That was an oddly prescient statement, as it seems like that's exactly what I've wound up with. One fully funded acceptance, one acceptance with a waitlist for full funding, and two waitlists. I still have two programs left to hear from, but they are more competitive and I'd be surprised if I got in to either of them. It's amazing to me that two months I ago I was tearing my hair out with stress, terrified that I wouldn't get in anywhere, moaning to Greg that it seemed like February would never get here. Now April 15 is coming way too soon.
This decision process is stressful in a different way, though, a good way. For the first time in the last few years, I am genuinely excited about my life and where it's going. I have no idea what I'm going to do after the MFA, but I know the next three years are going to center around two of my favorite things: writing and teaching. For free, essentially. This is the best I could have hoped for right now.
When I think about where I've been the last five years, I'm struck by a few things - moving four times, for instance. There was a time when I would have felt like a failure for flopping around so much, for not being dedicated to one career path, for taking a live-in job at a high school in the middle of nowhere because there were no better options. But lately I've come to believe this is a generational problem, not just my problem. This is a problem for the young people who graduated from college in the years of economic implosion and a post-apocalyptic job market. Almost everyone I know in their early to mid twenties is dealing with the same stuff. We bounce through jobs, we move around yearly, we have learned to live without health insurance (facebook posting, "Does anyone have any antibiotics they never finished? I have a chest cold"), we have accepted that "savings" are more of an optimistic concept than a reality, we don't think about retirement because it already takes most of your effort to get through a given day. We don't know what we want to do with our lives, or if we do, it seems like there are endless roadblocks to getting there. Even the old surefire bets are dwindling - I have a friend who graduated from law school three years ago and still doesn't have a job.

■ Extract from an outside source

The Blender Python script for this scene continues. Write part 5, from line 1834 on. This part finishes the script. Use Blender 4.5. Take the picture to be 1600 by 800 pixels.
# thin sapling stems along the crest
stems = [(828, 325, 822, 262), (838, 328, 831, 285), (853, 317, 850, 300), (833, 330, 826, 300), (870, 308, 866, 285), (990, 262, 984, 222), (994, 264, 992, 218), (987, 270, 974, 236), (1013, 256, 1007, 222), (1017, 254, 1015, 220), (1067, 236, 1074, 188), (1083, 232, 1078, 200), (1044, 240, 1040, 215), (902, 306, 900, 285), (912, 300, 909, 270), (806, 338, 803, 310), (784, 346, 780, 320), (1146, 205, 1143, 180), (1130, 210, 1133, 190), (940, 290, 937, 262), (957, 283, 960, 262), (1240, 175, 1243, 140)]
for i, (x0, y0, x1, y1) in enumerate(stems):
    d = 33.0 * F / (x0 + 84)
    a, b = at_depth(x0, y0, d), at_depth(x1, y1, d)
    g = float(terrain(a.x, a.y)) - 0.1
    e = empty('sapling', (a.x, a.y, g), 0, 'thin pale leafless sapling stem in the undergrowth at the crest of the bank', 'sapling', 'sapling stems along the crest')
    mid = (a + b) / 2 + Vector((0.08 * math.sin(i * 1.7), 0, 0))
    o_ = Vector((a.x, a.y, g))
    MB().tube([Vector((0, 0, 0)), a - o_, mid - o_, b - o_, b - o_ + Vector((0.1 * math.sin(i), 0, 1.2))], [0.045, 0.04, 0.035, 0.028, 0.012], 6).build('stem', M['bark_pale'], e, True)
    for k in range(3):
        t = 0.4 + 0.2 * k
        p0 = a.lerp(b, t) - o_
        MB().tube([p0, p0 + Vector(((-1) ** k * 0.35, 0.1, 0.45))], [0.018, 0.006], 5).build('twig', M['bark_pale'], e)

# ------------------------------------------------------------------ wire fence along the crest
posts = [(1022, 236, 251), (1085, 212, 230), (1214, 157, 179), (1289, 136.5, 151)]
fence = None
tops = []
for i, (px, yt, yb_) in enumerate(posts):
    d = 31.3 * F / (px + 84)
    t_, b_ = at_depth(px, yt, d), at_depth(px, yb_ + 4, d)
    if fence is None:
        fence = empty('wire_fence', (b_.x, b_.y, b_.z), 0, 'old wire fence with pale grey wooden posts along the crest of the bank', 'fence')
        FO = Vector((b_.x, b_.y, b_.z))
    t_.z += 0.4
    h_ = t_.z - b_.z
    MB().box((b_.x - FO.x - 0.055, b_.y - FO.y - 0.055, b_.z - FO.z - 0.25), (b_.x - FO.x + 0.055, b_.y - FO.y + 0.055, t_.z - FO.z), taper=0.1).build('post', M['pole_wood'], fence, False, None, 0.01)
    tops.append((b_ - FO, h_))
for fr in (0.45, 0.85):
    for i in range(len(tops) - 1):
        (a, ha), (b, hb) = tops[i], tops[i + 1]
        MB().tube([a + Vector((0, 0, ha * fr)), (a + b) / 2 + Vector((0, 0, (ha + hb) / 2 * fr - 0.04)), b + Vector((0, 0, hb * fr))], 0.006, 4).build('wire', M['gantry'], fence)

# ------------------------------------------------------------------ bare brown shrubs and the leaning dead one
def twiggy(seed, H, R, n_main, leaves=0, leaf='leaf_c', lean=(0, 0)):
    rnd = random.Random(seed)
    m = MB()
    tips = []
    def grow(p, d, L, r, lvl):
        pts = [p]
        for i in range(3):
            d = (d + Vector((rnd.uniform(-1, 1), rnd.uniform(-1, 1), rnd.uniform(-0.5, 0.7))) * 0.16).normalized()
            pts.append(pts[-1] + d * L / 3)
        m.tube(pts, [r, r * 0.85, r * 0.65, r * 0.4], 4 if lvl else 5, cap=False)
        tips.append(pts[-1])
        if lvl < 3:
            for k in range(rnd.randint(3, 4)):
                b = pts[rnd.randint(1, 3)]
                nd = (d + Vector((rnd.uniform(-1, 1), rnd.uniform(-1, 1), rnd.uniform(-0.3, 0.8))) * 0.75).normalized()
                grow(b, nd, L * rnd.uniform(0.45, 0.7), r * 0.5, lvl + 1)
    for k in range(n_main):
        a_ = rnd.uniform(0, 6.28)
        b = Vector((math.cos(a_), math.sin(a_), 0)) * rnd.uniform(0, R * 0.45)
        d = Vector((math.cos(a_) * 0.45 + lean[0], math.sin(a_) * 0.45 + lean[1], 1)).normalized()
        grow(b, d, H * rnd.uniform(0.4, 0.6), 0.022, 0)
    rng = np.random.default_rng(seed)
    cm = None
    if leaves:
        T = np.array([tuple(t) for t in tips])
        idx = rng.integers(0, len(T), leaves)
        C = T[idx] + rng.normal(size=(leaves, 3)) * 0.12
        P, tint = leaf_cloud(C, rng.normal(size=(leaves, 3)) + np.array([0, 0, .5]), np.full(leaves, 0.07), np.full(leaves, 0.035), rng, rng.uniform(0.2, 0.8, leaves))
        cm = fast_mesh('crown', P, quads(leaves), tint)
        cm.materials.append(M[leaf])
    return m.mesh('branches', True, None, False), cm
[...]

Our parents and the generation that preceded us led such different lives. College, maybe graduate school, then a job somewhere that allowed you to save, buy a house, and work your way up the ladder. When my dad was my age, he had been married for five years and was in law school on the GI Bill. My grandfather was working his way up through the air force. My aunt was in nursing school and would soon have a nursing job, which she has kept for decades. My uncle was working in the radio industry as a deejay (now he owns two stations and manages another). All of them have been in the same career their entire adult lives. They have savings (well, my dad would if he had managed his money better) and retirement plans. They were bona fide young professionals all.
Our generation has been forced to make our lives a different way. "Young professional" is practically an oxymoron. Some of us feel liberated, some feel disillusioned, everyone feels anxious about the prospects for their future. All of the things that used to make me feel like a failure - four years drifting after college, living in a trailer, spending an entire summer sleeping on a friend's floor in order to work a minimum-wage job in Boston, two years as a glorified kid-wrangler for less money and independence than most decent office jobs require, not being able to find a receptionist job in the third-largest city in America, changing career plans and expectations a gazillion times - I'm not ashamed of it anymore. It is what it is. I have, all things considered, been incredibly lucky.
My post-MFA career possibilities could include publication or a tenure-track job (in which case I would probably go on for a PhD; haven't decided how I feel about that). More likely, it will be adjuncting, a freelance editing business, or stay at home momhood. Once that would have depressed me. Now, it feels encouraging.
Ours is a generation of dreams deferred or transformed, but we still have our dreams. Sometimes they do come true.